=== TASK MATERIAL ===
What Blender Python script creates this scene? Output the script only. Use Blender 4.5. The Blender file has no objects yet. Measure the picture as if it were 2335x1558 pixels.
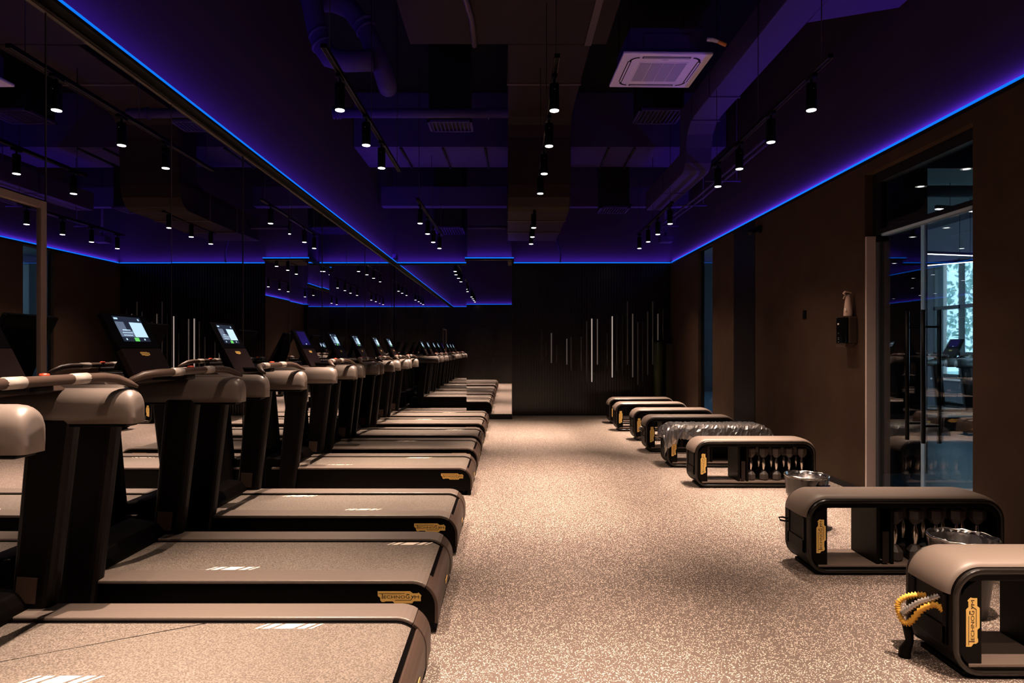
import bpy, bmesh, math, random
from mathutils import Vector, Matrix, Euler
random.seed(7)
SC = bpy.context.scene
COL = SC.collection
PI = math.pi
# ------------------------------------------------------------------ camera
cam_d = bpy.data.cameras.new('camera')
cam = bpy.data.objects.new('camera', cam_d); COL.objects.link(cam)
cam.location = (0, 0, 1.37); cam.rotation_euler = (PI/2, 0, 0)
cam_d.sensor_width = 36; cam_d.lens = 36*1450/2335
cam_d.shift_x = 9.5/2335; cam_d.shift_y = 17/2335
cam_d.clip_start = .05
SC.camera = cam
# ------------------------------------------------------------------ look
SC.view_settings.view_transform = 'Standard'; SC.view_settings.look = 'None'
SC.view_settings.gamma = 1; SC.view_settings.use_curve_mapping = False
SC.view_settings.exposure = 0.0
SC.cycles.caustics_reflective = False; SC.cycles.caustics_refractive = False
SC.cycles.max_bounces = 10; SC.cycles.glossy_bounces = 8; SC.cycles.diffuse_bounces = 2
SC.cycles.sample_clamp_indirect = 6
LAMP_W = 960.0        # track spotlight power
LED_W = 3.8          # cove light strip power per metre
# ------------------------------------------------------------------ world: overcast daylight outside the far windows
W = bpy.data.worlds.new('world'); SC.world = W; W.use_nodes = True
bg = W.node_tree.nodes['Background']; bg.inputs[0].default_value = (.55, .82, 1, 1); bg.inputs[1].default_value = 6.5

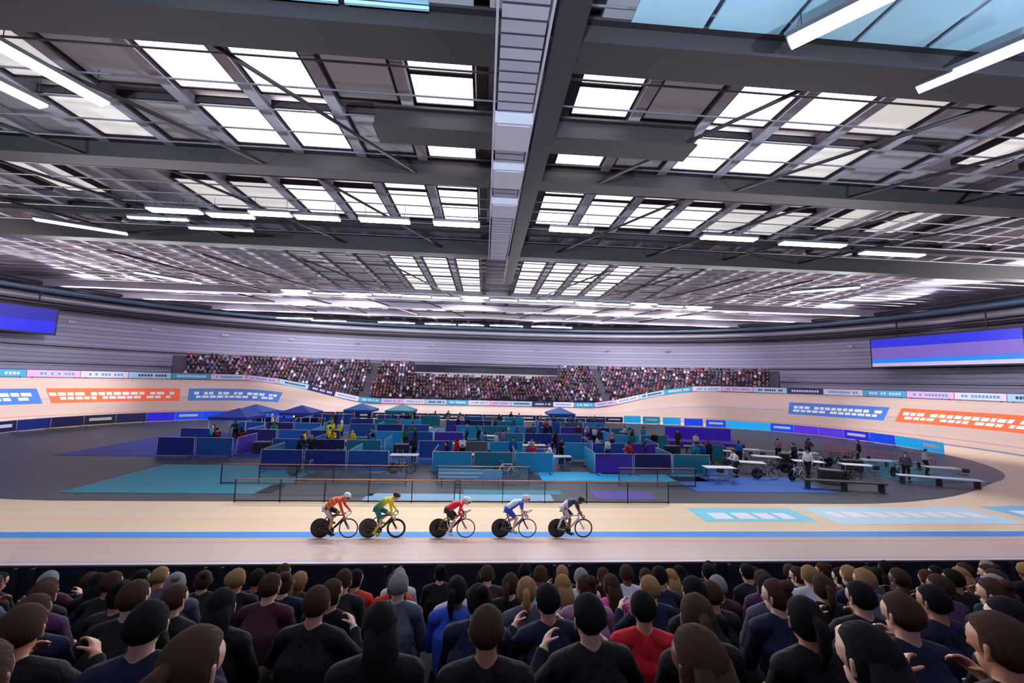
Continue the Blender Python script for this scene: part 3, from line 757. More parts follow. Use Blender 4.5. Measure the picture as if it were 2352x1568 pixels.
def make_bike(name, frame_m, fork_m, rim_m, disc_m, seat, crank, bars='drop', deep=.03, stay_m=None, accent=None, centre_m=None, spokes=16, bar_m=None):
    g = bike_geo(*seat); o = empty(name); Y = V(0, 1, 0)
    mb = MB()
    mb.tube([g['bb'], g['sc'], g['seat'] - V(0, 0, .10)], [.03, .026, .02], 10, .5, Y)
    mb.tube([g['sc'] + V(.0, 0, .0), g['ht'] - V(.01, 0, .02)], [.022, .024], 10, .55, Y)
    mb.tube([g['bb'], BB.lerp(g['hb'], .5), g['hb'] + V(-.005, 0, .03)], [.032, .042, .04], 10, .42, Y)
    mb.tube([g['ht'] + V(-.012, 0, .035), g['hb'] + V(0, 0, -.01)], [.024, .026], 10, .8, Y)
    mb.tube([g['bb'] - Y * .045, g['bb'] + Y * .045], .03, 12)
    mb.build('frame', frame_m, o)
    for q in (-1, 1):
        MB().tube([g['bb'] + V(-.02, q * .02, 0), g['bb'] + V(-.12, q * .034, .01), g['rear'] + V(0, q * .058, 0)], [.02, .019, .013], 8, .55, Y).build('chain_stay', stay_m or frame_m, o)
        MB().tube([g['sc'] + V(-.0, q * .012, -.03), g['rear'] + V(.1, q * .04, .24), g['rear'] + V(0, q * .058, 0)], [.017, .017, .012], 8, .55, Y).build('seat_stay', stay_m or frame_m, o)
    if accent is not None:
        for q in (-1, 1): MB().tube([g['rear'] + V(.03, q * .068, .05), g['rear'] + V(.12, q * .066, .27), g['sc'] + V(-.03, q * .05, -.05)], [.045, .04, .03], 8, .2, Y).build('stay_fairing', accent, o)
    mb = MB()
    mb.tube([g['hb'], g['hb'] + V(.012, 0, -.06)], [.028, .03], 10, .7, Y)
    for q in (-1, 1): mb.tube([g['hb'] + V(.01, q * .012, -.05), g['hb'] + V(.045, q * .035, -.14), g['front'] + V(0, q * .056, 0)], [.026, .026, .014], 8, .4, Y)
    mb.build('fork', fork_m, o)
    s = g['seat']
    MB().sheet([[s + V(x, y * w_, .0 - .018 * abs(y) ** 2 - .01 * (x > .1)) for y in (-1, -.5, 0, .5, 1)] for x, w_ in ((-.13, .05), (-.1, .068), (-.03, .055), (.05, .028), (.13, .018), (.15, .01))]).box(s + V(0, 0, -.025), (.2, .035, .03)).build('saddle', M_TYRE, o)
    MB().tube([g['sc'], g['seat'] - V(0, 0, .03)], [.02, .016], 8, .6, Y).build('seatpost', M_CARB, o)
    st = g['ht'] + V(-.01, 0, .05); bc = st + V(.10, 0, .0)
    mb = MB(); mb.tube([st - V(0, 0, .03), st, bc], [.02, .02, .017], 8); mb.build('stem', M_CARB, o)
    mb = MB(); L = []
    for q in (-1, 1):
        prof = [(0, .02, 0), (.0, .17, .01), (.03, .195, .012), (.085, .2, .0), (.105, .2, -.05), (.085, .2, -.105), (.03, .2, -.13), (-.04, .2, -.13)]
        mb.tube([bc + V(x, q * y, z) for x, y, z in prof], .0135, 8)
    mb.tube([bc - Y * .03, bc + Y * .03], .016, 8)
    mb.build('handlebar', bar_m or M_CARB, o)
    if bars == 'aero':
        mb = MB()
        for q in (-1, 1): mb.tube([bc + V(-.03, q * .07, .03), bc + V(.15, q * .06, .06), bc + V(.27, q * .05, .12)], .011, 8)
        mb.build('extension_bar', M_CARB, o)
    # drivetrain on the right hand side (-y)
    MB().lathe([(.098, -.05), (.092, -.053), (.045, -.053), (.045, -.048), (.092, -.047), (.098, -.05)], g['bb'], n=40).box(g['bb'] + V(0, -.05, 0), (.19, .004, .018)).box(g['bb'] + V(0, -.05, 0), (.018, .004, .19)).build('chainring', M_CARB, o)
    c0, c1 = g['bb'] + V(0, -.05, .097), g['rear'] + V(0, -.05, .03); c2, c3 = g['rear'] + V(0, -.05, -.03), g['bb'] + V(0, -.05, -.097)
    pts = [c0] + [g['bb'] + V(.097 * math.cos(a), -.05, .097 * math.sin(a)) for a in np.linspace(1.4, -1.4, 9)] + [c3, c2] + [g['rear'] + V(-.03 * math.sin(a), -.05, -.03 * math.cos(a)) for a in np.linspace(.4, 2.7, 5)] + [c1]
    MB().tube(pts, .005, 5, closed=True).build('chain', M_SPOKE, o)
    peds = {}
    for q in (-1, 1):
        a = crank + (0 if q < 0 else math.pi); e = g['bb'] + V(.165 * math.cos(a), q * .075, .165 * math.sin(a)); peds[q] = e + Y * q * .045
        MB().tube([g['bb'] + V(0, q * .06, 0), e], [.016, .012], 8, .6, Y).build('crank', M_CARB, o)
        MB().box(e + Y * q * .045, (.07, .06, .016)).tube([e, e + Y * q * .07], .007, 6).build('pedal', M_CARB, o)
    wheel(o, g['rear'], True, None, disc_m, centre_m=centre_m)
    wheel(o, g['front'], False, rim_m, None, deep=deep, spokes=spokes)
    return o, g, peds, bc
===
» DIRECTIONS:
Quote everything in the listing above exactly; pictures are the only thing to omit.

» OUTPUT:
What Blender Python script creates this scene? Output the script only. Use Blender 4.5. The Blender file has no objects yet. Measure the picture as if it were 2335x1558 pixels.
import bpy, bmesh, math, random
from mathutils import Vector, Matrix, Euler
random.seed(7)
SC = bpy.context.scene
COL = SC.collection
PI = math.pi
# ------------------------------------------------------------------ camera
cam_d = bpy.data.cameras.new('camera')
cam = bpy.data.objects.new('camera', cam_d); COL.objects.link(cam)
cam.location = (0, 0, 1.37); cam.rotation_euler = (PI/2, 0, 0)
cam_d.sensor_width = 36; cam_d.lens = 36*1450/2335
cam_d.shift_x = 9.5/2335; cam_d.shift_y = 17/2335
cam_d.clip_start = .05
SC.camera = cam
# ------------------------------------------------------------------ look
SC.view_settings.view_transform = 'Standard'; SC.view_settings.look = 'None'
SC.view_settings.gamma = 1; SC.view_settings.use_curve_mapping = False
SC.view_settings.exposure = 0.0
SC.cycles.caustics_reflective = False; SC.cycles.caustics_refractive = False
SC.cycles.max_bounces = 10; SC.cycles.glossy_bounces = 8; SC.cycles.diffuse_bounces = 2
SC.cycles.sample_clamp_indirect = 6
LAMP_W = 960.0        # track spotlight power
LED_W = 3.8          # cove light strip power per metre
# ------------------------------------------------------------------ world: overcast daylight outside the far windows
W = bpy.data.worlds.new('world'); SC.world = W; W.use_nodes = True
bg = W.node_tree.nodes['Background']; bg.inputs[0].default_value = (.55, .82, 1, 1); bg.inputs[1].default_value = 6.5

Continue the Blender Python script for this scene: part 3, from line 757. More parts follow. Use Blender 4.5. Measure the picture as if it were 2352x1568 pixels.
def make_bike(name, frame_m, fork_m, rim_m, disc_m, seat, crank, bars='drop', deep=.03, stay_m=None, accent=None, centre_m=None, spokes=16, bar_m=None):
    g = bike_geo(*seat); o = empty(name); Y = V(0, 1, 0)
    mb = MB()
    mb.tube([g['bb'], g['sc'], g['seat'] - V(0, 0, .10)], [.03, .026, .02], 10, .5, Y)
    mb.tube([g['sc'] + V(.0, 0, .0), g['ht'] - V(.01, 0, .02)], [.022, .024], 10, .55, Y)
    mb.tube([g['bb'], BB.lerp(g['hb'], .5), g['hb'] + V(-.005, 0, .03)], [.032, .042, .04], 10, .42, Y)
    mb.tube([g['ht'] + V(-.012, 0, .035), g['hb'] + V(0, 0, -.01)], [.024, .026], 10, .8, Y)
    mb.tube([g['bb'] - Y * .045, g['bb'] + Y * .045], .03, 12)
    mb.build('frame', frame_m, o)
    for q in (-1, 1):
        MB().tube([g['bb'] + V(-.02, q * .02, 0), g['bb'] + V(-.12, q * .034, .01), g['rear'] + V(0, q * .058, 0)], [.02, .019, .013], 8, .55, Y).build('chain_stay', stay_m or frame_m, o)
        MB().tube([g['sc'] + V(-.0, q * .012, -.03), g['rear'] + V(.1, q * .04, .24), g['rear'] + V(0, q * .058, 0)], [.017, .017, .012], 8, .55, Y).build('seat_stay', stay_m or frame_m, o)
    if accent is not None:
        for q in (-1, 1): MB().tube([g['rear'] + V(.03, q * .068, .05), g['rear'] + V(.12, q * .066, .27), g['sc'] + V(-.03, q * .05, -.05)], [.045, .04, .03], 8, .2, Y).build('stay_fairing', accent, o)
    mb = MB()
    mb.tube([g['hb'], g['hb'] + V(.012, 0, -.06)], [.028, .03], 10, .7, Y)
    for q in (-1, 1): mb.tube([g['hb'] + V(.01, q * .012, -.05), g['hb'] + V(.045, q * .035, -.14), g['front'] + V(0, q * .056, 0)], [.026, .026, .014], 8, .4, Y)
    mb.build('fork', fork_m, o)
    s = g['seat']
    MB().sheet([[s + V(x, y * w_, .0 - .018 * abs(y) ** 2 - .01 * (x > .1)) for y in (-1, -.5, 0, .5, 1)] for x, w_ in ((-.13, .05), (-.1, .068), (-.03, .055), (.05, .028), (.13, .018), (.15, .01))]).box(s + V(0, 0, -.025), (.2, .035, .03)).build('saddle', M_TYRE, o)
    MB().tube([g['sc'], g['seat'] - V(0, 0, .03)], [.02, .016], 8, .6, Y).build('seatpost', M_CARB, o)
    st = g['ht'] + V(-.01, 0, .05); bc = st + V(.10, 0, .0)
    mb = MB(); mb.tube([st - V(0, 0, .03), st, bc], [.02, .02, .017], 8); mb.build('stem', M_CARB, o)
    mb = MB(); L = []
    for q in (-1, 1):
        prof = [(0, .02, 0), (.0, .17, .01), (.03, .195, .012), (.085, .2, .0), (.105, .2, -.05), (.085, .2, -.105), (.03, .2, -.13), (-.04, .2, -.13)]
        mb.tube([bc + V(x, q * y, z) for x, y, z in prof], .0135, 8)
    mb.tube([bc - Y * .03, bc + Y * .03], .016, 8)
    mb.build('handlebar', bar_m or M_CARB, o)
    if bars == 'aero':
        mb = MB()
        for q in (-1, 1): mb.tube([bc + V(-.03, q * .07, .03), bc + V(.15, q * .06, .06), bc + V(.27, q * .05, .12)], .011, 8)
        mb.build('extension_bar', M_CARB, o)
    # drivetrain on the right hand side (-y)
    MB().lathe([(.098, -.05), (.092, -.053), (.045, -.053), (.045, -.048), (.092, -.047), (.098, -.05)], g['bb'], n=40).box(g['bb'] + V(0, -.05, 0), (.19, .004, .018)).box(g['bb'] + V(0, -.05, 0), (.018, .004, .19)).build('chainring', M_CARB, o)
    c0, c1 = g['bb'] + V(0, -.05, .097), g['rear'] + V(0, -.05, .03); c2, c3 = g['rear'] + V(0, -.05, -.03), g['bb'] + V(0, -.05, -.097)
    pts = [c0] + [g['bb'] + V(.097 * math.cos(a), -.05, .097 * math.sin(a)) for a in np.linspace(1.4, -1.4, 9)] + [c3, c2] + [g['rear'] + V(-.03 * math.sin(a), -.05, -.03 * math.cos(a)) for a in np.linspace(.4, 2.7, 5)] + [c1]
    MB().tube(pts, .005, 5, closed=True).build('chain', M_SPOKE, o)
    peds = {}
    for q in (-1, 1):
        a = crank + (0 if q < 0 else math.pi); e = g['bb'] + V(.165 * math.cos(a), q * .075, .165 * math.sin(a)); peds[q] = e + Y * q * .045
        MB().tube([g['bb'] + V(0, q * .06, 0), e], [.016, .012], 8, .6, Y).build('crank', M_CARB, o)
        MB().box(e + Y * q * .045, (.07, .06, .016)).tube([e, e + Y * q * .07], .007, 6).build('pedal', M_CARB, o)
    wheel(o, g['rear'], True, None, disc_m, centre_m=centre_m)
    wheel(o, g['front'], False, rim_m, None, deep=deep, spokes=spokes)
    return o, g, peds, bc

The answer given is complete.